§ Recorded data:
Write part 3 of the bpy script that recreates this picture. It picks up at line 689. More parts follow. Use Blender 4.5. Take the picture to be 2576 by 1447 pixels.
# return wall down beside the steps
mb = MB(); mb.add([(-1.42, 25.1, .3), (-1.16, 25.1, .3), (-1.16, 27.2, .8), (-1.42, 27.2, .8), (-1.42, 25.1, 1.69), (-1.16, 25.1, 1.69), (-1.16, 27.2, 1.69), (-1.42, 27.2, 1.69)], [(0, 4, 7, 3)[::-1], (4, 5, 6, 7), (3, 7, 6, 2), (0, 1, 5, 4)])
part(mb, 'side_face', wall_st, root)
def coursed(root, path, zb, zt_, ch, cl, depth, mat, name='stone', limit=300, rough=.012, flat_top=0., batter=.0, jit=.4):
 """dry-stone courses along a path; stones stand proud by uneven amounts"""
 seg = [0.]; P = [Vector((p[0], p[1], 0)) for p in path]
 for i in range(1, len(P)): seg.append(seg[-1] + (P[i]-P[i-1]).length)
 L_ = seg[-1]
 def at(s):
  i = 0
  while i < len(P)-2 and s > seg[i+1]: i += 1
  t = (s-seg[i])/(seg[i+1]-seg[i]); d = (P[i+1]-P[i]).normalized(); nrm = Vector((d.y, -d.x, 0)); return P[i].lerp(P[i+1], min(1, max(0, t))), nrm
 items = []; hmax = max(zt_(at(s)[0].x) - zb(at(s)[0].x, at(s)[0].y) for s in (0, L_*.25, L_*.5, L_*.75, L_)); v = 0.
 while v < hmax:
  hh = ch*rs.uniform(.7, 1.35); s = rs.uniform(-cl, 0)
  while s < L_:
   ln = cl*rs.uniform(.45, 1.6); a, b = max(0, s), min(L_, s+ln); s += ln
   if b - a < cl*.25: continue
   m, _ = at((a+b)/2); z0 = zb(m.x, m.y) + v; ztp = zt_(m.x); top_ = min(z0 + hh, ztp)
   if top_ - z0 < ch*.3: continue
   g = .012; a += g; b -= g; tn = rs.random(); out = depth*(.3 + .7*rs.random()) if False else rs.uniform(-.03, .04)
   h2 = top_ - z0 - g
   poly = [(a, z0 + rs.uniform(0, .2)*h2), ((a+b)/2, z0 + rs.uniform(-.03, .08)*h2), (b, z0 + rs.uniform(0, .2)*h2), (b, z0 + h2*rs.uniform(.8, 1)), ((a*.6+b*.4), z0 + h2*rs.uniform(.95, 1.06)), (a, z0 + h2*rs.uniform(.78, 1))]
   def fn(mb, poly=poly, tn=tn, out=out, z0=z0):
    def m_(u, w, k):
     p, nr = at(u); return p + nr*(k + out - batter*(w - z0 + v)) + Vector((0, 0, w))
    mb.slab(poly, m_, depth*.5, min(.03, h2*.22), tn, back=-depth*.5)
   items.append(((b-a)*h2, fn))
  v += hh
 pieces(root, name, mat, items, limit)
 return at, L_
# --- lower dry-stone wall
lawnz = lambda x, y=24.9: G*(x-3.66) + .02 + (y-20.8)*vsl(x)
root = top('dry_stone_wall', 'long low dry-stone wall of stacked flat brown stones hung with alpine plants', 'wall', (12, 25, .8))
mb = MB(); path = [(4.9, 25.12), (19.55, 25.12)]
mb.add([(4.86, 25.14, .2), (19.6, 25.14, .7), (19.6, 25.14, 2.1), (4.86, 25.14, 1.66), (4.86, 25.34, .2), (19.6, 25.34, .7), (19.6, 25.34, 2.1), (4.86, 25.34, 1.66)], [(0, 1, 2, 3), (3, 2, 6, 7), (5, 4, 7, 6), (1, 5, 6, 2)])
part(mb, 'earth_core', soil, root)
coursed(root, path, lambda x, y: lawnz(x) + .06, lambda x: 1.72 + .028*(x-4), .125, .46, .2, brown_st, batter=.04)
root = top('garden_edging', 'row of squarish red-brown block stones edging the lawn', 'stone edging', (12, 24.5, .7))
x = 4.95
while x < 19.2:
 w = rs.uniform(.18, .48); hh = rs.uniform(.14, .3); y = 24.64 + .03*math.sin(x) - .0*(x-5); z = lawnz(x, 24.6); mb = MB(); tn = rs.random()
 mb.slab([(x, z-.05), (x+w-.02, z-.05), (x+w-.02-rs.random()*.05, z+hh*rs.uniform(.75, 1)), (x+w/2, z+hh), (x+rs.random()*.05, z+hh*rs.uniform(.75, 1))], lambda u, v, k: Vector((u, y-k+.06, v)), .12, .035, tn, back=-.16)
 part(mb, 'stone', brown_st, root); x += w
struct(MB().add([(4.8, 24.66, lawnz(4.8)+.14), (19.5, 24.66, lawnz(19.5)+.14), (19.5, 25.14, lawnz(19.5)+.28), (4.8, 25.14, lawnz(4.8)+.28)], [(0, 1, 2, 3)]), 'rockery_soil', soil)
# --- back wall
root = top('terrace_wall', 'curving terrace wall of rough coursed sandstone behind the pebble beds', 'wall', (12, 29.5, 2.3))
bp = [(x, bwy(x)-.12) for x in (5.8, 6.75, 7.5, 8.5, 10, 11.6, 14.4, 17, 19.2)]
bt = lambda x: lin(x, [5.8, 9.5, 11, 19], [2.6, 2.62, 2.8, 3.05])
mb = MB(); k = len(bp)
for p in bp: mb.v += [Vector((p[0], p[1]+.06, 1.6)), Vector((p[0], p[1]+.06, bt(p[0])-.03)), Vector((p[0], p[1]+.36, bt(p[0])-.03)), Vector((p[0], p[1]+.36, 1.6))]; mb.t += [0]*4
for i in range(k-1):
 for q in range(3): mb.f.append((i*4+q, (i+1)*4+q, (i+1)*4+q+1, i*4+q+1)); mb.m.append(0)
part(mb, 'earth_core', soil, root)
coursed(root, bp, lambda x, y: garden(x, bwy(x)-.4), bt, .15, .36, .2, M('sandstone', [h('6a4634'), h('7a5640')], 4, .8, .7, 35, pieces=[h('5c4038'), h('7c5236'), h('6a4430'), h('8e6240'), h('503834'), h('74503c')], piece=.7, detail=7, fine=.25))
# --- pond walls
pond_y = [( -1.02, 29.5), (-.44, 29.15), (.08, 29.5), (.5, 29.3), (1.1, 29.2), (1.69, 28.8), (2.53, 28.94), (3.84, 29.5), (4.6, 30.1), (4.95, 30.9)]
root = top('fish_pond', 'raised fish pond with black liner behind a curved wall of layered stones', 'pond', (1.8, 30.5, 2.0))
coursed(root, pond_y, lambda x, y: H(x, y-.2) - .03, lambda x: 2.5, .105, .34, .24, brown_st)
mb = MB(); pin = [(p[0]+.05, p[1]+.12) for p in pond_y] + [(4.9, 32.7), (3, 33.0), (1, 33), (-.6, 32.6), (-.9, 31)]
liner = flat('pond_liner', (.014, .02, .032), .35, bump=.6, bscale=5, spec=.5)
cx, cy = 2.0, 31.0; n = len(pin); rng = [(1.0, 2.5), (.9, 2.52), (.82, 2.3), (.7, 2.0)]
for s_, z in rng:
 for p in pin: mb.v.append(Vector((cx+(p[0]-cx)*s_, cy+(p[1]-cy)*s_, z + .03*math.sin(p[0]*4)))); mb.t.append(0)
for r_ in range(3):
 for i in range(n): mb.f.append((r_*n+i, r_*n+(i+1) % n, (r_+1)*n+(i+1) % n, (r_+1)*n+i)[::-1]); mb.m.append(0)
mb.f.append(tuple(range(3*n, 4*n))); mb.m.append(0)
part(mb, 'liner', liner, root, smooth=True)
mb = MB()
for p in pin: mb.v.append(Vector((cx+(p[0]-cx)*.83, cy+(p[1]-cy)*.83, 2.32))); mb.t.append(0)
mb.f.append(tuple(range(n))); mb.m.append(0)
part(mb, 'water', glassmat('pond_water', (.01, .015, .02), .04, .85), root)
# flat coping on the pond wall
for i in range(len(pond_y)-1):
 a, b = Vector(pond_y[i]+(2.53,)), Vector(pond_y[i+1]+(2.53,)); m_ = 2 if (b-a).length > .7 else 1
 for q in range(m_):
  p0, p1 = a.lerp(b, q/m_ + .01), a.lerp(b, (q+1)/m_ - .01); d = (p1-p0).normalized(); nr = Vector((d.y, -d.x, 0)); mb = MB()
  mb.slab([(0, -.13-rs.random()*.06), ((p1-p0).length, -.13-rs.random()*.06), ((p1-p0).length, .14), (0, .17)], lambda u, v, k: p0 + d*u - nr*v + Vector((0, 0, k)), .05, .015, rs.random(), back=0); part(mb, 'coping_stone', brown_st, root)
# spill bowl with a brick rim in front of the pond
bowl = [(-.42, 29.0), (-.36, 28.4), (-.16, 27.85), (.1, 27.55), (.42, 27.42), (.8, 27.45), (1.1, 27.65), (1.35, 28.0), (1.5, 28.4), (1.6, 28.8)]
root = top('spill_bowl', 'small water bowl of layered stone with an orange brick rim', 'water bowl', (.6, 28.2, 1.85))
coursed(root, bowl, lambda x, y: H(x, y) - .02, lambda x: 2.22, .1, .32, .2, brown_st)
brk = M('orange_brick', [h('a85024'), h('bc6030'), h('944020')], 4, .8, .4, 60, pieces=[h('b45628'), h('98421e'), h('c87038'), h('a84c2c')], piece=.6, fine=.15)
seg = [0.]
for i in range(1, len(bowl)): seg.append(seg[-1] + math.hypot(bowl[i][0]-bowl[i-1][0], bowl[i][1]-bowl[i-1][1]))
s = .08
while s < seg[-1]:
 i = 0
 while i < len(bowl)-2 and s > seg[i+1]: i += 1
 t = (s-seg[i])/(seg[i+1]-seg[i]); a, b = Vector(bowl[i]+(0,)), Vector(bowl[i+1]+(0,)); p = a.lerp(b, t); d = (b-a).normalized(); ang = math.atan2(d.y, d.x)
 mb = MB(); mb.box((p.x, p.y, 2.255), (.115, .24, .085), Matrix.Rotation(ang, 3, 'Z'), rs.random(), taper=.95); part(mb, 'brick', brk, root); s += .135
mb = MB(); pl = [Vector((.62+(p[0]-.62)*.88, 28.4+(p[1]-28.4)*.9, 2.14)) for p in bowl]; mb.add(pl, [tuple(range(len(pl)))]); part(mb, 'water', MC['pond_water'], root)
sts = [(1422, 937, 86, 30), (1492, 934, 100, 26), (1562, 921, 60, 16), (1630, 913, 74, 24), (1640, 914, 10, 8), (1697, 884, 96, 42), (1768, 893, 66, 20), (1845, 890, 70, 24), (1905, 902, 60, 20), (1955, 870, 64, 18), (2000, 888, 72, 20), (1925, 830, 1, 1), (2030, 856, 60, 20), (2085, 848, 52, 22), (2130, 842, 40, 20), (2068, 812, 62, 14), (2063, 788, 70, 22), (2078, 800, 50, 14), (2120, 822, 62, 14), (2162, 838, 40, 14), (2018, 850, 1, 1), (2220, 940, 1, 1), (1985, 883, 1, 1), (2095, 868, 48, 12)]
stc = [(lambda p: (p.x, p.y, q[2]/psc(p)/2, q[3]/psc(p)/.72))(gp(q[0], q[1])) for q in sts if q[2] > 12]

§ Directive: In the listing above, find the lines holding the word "part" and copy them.

§ Answer to the task:
Write part 3 of the bpy script that recreates this picture. It picks up at line 689. More parts follow. Use Blender 4.5. Take the picture to be 2576 by 1447 pixels.
part(mb, 'side_face', wall_st, root)
part(mb, 'earth_core', soil, root)
 part(mb, 'stone', brown_st, root); x += w
part(mb, 'earth_core', soil, root)
part(mb, 'liner', liner, root, smooth=True)
part(mb, 'water', glassmat('pond_water', (.01, .015, .02), .04, .85), root)
  mb.slab([(0, -.13-rs.random()*.06), ((p1-p0).length, -.13-rs.random()*.06), ((p1-p0).length, .14), (0, .17)], lambda u, v, k: p0 + d*u - nr*v + Vector((0, 0, k)), .05, .015, rs.random(), back=0); part(mb, 'coping_stone', brown_st, root)
 mb = MB(); mb.box((p.x, p.y, 2.255), (.115, .24, .085), Matrix.Rotation(ang, 3, 'Z'), rs.random(), taper=.95); part(mb, 'brick', brk, root); s += .135
mb = MB(); pl = [Vector((.62+(p[0]-.62)*.88, 28.4+(p[1]-28.4)*.9, 2.14)) for p in bowl]; mb.add(pl, [tuple(range(len(pl)))]); part(mb, 'water', MC['pond_water'], root)